▶ EXERCISE
Within the records below, reproduce without change the lines from the line that has "Build this scene" through the line that has "COL = SC.collection", and only those.

▶ Scene script records
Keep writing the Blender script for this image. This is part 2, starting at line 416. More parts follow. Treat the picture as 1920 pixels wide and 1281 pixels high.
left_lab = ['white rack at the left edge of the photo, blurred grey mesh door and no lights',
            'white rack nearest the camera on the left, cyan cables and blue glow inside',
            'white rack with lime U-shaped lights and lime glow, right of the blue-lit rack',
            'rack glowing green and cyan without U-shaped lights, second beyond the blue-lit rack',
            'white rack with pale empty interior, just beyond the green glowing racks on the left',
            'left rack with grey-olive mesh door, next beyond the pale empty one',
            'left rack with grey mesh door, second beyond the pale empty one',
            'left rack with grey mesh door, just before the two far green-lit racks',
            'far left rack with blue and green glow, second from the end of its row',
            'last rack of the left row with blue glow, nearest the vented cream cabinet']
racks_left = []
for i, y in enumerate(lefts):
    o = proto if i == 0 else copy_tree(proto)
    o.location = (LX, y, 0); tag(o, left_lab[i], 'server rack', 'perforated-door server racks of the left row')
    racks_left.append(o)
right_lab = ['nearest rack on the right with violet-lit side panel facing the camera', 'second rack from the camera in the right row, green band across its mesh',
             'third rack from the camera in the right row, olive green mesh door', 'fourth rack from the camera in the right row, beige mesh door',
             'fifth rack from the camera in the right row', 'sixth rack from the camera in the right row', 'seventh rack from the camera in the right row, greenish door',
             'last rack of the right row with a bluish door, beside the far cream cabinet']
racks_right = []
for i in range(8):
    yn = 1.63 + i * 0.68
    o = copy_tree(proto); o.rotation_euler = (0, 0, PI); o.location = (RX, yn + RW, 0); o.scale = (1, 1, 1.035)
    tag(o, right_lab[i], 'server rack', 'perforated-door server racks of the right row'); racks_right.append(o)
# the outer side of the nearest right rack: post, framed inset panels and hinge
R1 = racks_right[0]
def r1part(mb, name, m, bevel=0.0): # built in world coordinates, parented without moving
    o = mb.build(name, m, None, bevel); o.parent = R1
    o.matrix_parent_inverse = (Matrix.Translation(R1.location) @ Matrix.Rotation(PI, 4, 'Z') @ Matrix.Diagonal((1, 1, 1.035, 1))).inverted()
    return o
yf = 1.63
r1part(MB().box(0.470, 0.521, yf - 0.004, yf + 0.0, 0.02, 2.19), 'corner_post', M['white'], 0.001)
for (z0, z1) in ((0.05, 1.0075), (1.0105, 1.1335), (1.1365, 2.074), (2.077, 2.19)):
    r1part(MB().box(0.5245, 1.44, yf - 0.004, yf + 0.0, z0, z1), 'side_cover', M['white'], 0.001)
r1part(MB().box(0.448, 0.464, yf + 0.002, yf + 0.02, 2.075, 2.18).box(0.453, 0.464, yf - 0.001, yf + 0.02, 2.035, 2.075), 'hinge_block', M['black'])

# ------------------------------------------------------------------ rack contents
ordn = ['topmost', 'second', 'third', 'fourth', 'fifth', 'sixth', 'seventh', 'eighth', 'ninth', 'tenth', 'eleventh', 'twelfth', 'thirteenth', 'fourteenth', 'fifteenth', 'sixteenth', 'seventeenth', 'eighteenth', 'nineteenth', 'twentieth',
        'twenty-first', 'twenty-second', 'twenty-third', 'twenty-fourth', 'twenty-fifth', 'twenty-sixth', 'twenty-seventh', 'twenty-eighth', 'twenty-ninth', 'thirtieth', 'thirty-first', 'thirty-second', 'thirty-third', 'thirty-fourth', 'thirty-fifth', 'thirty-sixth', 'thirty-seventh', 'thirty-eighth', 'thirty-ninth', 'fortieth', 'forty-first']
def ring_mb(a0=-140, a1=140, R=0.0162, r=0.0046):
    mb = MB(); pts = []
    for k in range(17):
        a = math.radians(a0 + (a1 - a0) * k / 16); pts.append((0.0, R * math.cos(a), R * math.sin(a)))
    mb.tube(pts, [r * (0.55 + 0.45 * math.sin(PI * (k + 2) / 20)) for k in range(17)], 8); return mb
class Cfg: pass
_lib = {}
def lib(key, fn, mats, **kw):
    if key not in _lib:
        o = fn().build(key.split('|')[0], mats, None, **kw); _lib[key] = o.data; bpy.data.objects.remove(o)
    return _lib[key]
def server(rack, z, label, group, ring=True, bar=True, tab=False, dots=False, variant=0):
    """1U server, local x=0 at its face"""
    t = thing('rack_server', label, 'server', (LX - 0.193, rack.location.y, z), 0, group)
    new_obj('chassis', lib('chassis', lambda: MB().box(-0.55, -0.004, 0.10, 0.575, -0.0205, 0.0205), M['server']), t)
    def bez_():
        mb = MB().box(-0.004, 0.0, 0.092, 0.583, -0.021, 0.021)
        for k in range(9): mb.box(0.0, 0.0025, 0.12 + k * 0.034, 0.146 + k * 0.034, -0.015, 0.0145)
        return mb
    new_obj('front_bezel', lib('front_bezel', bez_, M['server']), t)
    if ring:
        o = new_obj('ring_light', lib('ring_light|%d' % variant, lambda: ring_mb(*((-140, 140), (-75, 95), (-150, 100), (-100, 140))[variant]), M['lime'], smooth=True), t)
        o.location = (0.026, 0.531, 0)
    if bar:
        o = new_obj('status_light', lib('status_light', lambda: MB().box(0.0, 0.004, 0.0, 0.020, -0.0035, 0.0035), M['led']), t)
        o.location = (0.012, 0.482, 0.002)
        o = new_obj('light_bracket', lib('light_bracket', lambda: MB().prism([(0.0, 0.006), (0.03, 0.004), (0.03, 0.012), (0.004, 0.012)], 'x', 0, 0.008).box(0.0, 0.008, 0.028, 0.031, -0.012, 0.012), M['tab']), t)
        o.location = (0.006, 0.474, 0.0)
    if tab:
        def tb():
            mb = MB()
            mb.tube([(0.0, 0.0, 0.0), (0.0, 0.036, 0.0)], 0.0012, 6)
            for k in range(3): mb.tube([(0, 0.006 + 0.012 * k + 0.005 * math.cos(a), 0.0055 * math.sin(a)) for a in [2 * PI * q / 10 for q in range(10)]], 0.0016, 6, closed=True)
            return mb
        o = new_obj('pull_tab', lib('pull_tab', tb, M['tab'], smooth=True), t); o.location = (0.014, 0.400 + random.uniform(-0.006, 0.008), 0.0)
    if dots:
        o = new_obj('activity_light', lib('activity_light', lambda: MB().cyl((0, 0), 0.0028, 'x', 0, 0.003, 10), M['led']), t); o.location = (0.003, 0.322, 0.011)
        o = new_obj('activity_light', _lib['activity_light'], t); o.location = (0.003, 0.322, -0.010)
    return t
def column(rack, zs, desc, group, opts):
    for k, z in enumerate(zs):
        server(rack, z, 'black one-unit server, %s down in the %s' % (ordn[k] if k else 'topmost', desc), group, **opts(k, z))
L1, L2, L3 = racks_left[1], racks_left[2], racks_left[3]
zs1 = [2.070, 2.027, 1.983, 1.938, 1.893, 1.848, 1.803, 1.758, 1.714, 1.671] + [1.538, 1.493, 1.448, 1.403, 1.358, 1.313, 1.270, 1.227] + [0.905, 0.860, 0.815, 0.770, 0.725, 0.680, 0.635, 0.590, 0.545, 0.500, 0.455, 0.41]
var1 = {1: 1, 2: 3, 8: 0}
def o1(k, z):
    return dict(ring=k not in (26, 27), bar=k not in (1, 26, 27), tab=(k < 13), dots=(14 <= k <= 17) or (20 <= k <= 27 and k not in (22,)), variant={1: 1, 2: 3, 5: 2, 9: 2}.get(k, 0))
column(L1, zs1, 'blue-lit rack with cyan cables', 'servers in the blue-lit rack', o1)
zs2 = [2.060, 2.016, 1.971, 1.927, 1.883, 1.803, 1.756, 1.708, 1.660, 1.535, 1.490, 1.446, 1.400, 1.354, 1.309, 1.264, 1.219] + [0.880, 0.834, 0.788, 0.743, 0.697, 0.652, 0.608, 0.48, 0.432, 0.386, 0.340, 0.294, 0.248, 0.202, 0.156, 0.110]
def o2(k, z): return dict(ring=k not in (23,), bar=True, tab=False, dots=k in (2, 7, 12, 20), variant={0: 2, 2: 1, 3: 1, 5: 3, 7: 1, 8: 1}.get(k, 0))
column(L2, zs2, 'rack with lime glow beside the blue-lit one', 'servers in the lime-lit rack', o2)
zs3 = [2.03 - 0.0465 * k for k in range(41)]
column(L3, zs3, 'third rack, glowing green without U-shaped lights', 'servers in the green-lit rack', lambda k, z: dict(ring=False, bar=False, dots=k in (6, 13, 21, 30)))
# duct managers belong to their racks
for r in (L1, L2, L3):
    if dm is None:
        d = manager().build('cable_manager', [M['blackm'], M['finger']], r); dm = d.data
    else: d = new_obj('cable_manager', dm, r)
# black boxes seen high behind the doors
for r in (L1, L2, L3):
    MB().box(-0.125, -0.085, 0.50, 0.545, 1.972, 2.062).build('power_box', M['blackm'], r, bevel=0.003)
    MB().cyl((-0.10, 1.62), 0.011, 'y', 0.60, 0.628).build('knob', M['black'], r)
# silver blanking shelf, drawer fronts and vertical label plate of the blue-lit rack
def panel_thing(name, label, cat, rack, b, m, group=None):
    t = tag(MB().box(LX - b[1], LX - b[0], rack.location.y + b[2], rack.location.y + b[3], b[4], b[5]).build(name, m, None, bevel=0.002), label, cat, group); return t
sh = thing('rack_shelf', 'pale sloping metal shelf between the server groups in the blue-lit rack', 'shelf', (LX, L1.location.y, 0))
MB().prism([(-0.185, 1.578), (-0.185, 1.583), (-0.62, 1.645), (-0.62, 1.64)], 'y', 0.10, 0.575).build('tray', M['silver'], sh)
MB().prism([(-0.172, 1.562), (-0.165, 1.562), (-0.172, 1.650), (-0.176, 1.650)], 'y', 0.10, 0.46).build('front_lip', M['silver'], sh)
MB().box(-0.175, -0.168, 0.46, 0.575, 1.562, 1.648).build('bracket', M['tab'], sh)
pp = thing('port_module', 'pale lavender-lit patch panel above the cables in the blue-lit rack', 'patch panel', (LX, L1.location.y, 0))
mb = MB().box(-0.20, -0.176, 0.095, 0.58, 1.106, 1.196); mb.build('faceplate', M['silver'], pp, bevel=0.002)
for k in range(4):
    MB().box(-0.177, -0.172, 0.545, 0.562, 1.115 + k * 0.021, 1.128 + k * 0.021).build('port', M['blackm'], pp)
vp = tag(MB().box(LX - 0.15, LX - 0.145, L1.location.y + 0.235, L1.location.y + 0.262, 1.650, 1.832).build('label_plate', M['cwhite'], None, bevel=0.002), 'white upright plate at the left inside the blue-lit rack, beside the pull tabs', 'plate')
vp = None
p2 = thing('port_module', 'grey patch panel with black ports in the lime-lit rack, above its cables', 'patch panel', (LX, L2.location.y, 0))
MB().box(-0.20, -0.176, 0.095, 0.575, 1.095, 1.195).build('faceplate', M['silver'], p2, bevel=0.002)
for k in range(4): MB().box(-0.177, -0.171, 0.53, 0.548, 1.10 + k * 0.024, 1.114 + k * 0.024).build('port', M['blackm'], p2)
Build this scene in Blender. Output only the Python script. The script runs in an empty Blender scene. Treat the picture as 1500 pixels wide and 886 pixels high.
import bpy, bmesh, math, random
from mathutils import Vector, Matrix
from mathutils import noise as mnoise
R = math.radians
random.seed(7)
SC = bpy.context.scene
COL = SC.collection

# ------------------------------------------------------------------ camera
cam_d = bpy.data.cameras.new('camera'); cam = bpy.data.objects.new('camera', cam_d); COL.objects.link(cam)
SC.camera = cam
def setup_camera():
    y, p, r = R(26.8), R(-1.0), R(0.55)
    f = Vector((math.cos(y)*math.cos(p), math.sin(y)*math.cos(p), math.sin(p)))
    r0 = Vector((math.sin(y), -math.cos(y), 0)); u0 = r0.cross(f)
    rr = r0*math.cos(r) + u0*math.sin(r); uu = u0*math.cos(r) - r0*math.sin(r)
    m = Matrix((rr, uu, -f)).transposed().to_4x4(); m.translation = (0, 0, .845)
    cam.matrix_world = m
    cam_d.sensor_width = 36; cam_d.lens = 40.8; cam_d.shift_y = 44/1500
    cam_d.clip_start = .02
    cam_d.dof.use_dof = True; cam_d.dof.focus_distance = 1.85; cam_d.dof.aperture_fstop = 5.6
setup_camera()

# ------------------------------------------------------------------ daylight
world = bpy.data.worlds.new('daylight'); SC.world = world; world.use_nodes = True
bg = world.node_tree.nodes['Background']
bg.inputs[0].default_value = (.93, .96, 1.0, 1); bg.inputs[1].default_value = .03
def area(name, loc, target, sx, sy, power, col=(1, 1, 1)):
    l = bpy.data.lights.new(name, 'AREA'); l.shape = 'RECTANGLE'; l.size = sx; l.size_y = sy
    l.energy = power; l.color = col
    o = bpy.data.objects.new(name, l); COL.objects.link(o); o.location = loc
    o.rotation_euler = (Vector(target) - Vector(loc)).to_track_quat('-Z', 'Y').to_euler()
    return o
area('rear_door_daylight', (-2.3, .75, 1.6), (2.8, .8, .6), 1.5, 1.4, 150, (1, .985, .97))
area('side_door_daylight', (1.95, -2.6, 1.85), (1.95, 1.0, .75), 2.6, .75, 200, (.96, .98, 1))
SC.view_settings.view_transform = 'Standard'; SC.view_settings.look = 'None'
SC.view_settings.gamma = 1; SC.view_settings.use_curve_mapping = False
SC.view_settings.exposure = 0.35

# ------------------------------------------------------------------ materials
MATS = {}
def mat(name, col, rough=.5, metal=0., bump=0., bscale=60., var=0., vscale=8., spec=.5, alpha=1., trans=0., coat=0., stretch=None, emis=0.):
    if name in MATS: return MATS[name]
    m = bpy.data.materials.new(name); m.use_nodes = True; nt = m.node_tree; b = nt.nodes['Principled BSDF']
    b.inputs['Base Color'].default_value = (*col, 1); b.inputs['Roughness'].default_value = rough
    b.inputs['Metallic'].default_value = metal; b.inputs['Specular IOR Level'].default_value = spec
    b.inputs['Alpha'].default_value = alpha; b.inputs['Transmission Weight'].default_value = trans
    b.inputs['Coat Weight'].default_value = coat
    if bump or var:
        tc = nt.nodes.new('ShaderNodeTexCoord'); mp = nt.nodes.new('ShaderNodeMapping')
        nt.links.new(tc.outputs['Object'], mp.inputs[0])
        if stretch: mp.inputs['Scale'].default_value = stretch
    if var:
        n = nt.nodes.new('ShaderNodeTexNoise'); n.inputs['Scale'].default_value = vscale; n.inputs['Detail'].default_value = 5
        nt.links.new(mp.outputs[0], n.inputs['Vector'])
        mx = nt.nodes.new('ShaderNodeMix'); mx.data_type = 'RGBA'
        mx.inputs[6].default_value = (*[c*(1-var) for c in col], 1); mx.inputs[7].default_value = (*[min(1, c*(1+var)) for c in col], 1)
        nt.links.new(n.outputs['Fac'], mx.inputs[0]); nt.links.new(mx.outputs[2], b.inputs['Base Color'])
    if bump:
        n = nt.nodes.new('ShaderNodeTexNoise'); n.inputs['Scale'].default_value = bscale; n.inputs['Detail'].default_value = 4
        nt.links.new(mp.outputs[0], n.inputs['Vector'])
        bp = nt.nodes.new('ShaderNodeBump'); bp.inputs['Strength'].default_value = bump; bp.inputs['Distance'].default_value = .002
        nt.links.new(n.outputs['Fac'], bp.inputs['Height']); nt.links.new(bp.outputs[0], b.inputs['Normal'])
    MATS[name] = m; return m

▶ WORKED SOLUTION
Build this scene in Blender. Output only the Python script. The script runs in an empty Blender scene. Treat the picture as 1500 pixels wide and 886 pixels high.
import bpy, bmesh, math, random
from mathutils import Vector, Matrix
from mathutils import noise as mnoise
R = math.radians
random.seed(7)
SC = bpy.context.scene
COL = SC.collection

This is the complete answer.